Wishful Thinking

Very little is accomplished just through wishful thinking. I wish a lot, inspired by the fairy tales I drank in hungrily from Disney movies and fiction. The notion of simply believing in something hard enough would make everything work out, in the end, was a belief sewn into the fabric of my being. If I wanted my happily ever after I had to believe in it. Like really, really hard!

Of course, now I know that wishful thoughts can only be made a reality through lots of sweat and optimism. If you have a dream, you have to put the effort in. You have to be willing to swallow down failure and learn from it. You also have to accept that failure will be more constant companion than your successes worth all the more.

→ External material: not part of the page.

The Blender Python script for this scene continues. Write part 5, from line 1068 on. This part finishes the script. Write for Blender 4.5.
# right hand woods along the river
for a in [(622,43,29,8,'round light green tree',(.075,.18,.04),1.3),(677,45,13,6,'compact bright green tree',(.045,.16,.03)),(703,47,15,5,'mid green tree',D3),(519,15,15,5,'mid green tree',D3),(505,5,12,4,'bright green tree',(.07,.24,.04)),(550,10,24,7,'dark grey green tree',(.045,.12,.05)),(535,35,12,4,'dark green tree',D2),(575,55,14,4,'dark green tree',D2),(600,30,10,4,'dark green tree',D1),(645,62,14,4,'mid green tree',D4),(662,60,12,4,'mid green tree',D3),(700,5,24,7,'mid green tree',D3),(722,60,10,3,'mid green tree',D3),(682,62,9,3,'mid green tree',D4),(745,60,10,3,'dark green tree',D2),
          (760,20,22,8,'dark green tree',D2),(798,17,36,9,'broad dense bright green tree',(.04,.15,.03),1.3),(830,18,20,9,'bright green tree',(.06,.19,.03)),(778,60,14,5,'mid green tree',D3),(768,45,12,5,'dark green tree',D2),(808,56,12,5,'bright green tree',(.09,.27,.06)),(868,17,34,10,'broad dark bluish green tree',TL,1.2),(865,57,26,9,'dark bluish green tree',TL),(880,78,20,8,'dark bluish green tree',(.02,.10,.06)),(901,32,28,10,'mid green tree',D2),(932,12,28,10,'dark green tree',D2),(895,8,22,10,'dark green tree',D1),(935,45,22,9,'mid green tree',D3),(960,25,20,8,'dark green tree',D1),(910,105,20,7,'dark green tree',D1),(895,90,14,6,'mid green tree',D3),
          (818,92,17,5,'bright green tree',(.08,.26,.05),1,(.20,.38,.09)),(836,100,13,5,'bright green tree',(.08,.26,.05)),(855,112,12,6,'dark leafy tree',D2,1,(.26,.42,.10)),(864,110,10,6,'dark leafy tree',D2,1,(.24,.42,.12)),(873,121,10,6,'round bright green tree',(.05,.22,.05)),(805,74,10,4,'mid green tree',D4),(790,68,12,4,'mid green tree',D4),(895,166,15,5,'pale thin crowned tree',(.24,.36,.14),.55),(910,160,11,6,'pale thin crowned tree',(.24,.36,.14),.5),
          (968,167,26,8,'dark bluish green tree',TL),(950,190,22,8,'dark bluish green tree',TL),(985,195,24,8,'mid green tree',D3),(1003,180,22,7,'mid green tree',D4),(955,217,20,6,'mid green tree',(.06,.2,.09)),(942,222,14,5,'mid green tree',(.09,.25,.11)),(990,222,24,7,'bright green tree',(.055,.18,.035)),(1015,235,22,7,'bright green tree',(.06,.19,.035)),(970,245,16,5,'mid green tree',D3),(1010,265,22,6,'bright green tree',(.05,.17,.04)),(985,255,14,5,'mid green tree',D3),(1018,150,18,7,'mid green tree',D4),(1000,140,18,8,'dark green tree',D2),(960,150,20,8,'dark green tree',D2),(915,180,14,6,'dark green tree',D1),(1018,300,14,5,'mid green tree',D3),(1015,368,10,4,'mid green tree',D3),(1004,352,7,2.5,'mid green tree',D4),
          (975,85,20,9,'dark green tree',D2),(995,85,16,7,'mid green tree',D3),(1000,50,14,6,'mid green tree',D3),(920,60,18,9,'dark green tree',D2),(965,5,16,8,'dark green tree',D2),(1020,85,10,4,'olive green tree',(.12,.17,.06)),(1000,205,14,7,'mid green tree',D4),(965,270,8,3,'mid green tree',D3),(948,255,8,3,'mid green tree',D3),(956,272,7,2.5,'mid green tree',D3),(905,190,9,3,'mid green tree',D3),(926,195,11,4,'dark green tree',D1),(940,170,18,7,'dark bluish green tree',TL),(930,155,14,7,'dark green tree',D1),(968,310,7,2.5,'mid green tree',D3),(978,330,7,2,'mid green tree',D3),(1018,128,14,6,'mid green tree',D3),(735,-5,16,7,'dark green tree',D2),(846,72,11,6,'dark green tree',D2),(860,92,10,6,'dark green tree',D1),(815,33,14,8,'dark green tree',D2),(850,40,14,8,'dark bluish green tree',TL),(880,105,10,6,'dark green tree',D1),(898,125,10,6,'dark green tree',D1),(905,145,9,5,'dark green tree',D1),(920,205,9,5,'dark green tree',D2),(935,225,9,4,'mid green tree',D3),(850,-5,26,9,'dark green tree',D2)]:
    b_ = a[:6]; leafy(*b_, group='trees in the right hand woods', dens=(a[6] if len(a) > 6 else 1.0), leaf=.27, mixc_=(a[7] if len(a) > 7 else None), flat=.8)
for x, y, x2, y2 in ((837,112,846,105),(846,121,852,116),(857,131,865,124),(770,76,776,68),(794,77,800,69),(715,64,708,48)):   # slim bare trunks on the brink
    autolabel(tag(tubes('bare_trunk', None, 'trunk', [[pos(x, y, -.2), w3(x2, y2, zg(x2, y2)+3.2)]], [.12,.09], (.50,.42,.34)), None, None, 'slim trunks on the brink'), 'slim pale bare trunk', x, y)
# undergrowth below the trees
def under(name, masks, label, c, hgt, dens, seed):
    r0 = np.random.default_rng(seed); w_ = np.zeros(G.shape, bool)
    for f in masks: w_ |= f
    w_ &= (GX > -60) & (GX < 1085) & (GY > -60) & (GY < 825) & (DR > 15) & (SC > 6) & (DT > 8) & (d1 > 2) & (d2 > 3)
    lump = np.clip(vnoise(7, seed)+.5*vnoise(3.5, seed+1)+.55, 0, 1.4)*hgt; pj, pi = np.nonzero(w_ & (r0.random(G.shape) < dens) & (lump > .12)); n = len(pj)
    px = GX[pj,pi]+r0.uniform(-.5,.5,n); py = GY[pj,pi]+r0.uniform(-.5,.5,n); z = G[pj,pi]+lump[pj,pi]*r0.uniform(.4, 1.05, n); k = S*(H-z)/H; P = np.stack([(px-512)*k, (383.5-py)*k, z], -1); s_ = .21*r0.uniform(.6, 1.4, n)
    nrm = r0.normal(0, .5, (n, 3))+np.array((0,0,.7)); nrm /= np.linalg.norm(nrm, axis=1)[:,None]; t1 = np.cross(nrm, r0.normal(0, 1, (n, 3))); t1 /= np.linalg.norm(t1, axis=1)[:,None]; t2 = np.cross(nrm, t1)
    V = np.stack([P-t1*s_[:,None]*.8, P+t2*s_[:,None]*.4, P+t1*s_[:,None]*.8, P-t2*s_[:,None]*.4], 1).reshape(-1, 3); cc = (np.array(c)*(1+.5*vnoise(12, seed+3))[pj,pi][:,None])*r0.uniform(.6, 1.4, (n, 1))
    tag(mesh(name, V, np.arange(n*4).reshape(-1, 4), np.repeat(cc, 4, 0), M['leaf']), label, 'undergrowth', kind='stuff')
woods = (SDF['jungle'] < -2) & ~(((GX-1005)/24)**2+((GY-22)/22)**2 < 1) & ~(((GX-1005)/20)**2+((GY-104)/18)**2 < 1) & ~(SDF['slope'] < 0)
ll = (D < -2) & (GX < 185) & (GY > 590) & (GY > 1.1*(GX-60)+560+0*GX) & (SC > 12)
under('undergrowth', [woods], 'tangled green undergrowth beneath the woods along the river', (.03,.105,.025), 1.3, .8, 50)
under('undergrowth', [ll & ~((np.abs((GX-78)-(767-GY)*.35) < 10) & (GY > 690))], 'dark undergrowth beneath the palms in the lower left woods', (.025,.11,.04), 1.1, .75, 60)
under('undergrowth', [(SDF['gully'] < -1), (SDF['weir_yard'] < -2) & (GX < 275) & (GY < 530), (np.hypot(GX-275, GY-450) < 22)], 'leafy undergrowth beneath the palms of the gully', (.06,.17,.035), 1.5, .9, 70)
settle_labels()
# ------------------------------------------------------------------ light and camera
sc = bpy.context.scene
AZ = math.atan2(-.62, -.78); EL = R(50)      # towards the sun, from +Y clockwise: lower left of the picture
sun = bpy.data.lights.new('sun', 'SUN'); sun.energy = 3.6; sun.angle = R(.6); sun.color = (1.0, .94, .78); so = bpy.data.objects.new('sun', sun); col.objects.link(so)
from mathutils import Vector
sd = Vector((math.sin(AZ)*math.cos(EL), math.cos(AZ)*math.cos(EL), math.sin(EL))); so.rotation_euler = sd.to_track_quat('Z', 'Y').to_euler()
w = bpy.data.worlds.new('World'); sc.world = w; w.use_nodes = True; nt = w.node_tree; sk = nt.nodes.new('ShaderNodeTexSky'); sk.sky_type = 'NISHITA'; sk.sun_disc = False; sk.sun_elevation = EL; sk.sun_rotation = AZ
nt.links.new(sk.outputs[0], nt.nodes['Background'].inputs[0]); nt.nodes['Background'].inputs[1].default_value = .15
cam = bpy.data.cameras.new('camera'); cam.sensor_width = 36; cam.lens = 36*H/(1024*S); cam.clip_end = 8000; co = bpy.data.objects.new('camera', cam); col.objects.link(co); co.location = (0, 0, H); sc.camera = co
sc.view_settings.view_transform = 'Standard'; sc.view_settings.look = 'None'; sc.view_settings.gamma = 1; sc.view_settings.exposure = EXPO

I’m no stranger to failure. I often wear it like a cloak, bearing down on my shoulders as I make my way through the world. It has a bitter tang and weighs on the heart like a damp towel. Despite these feelings, I do believe in my heart that I am better for them. They make me want more. To do more.

But then there’s wishful thinking. A part of me still clings to the idea of a happily ever after but at the current moment, I have no idea what that looks like. There are so many things I want to do with writing, in particular, but I don’t really know where to start. And so I close my eyes and hope that something works out. But I know it never works that way.

And so I’ll offer up this promise to myself. To stop wishing. To simply do. Knowing that some things won’t work out but other things will. Nothing will be done if I don’t muster up the courage to do it.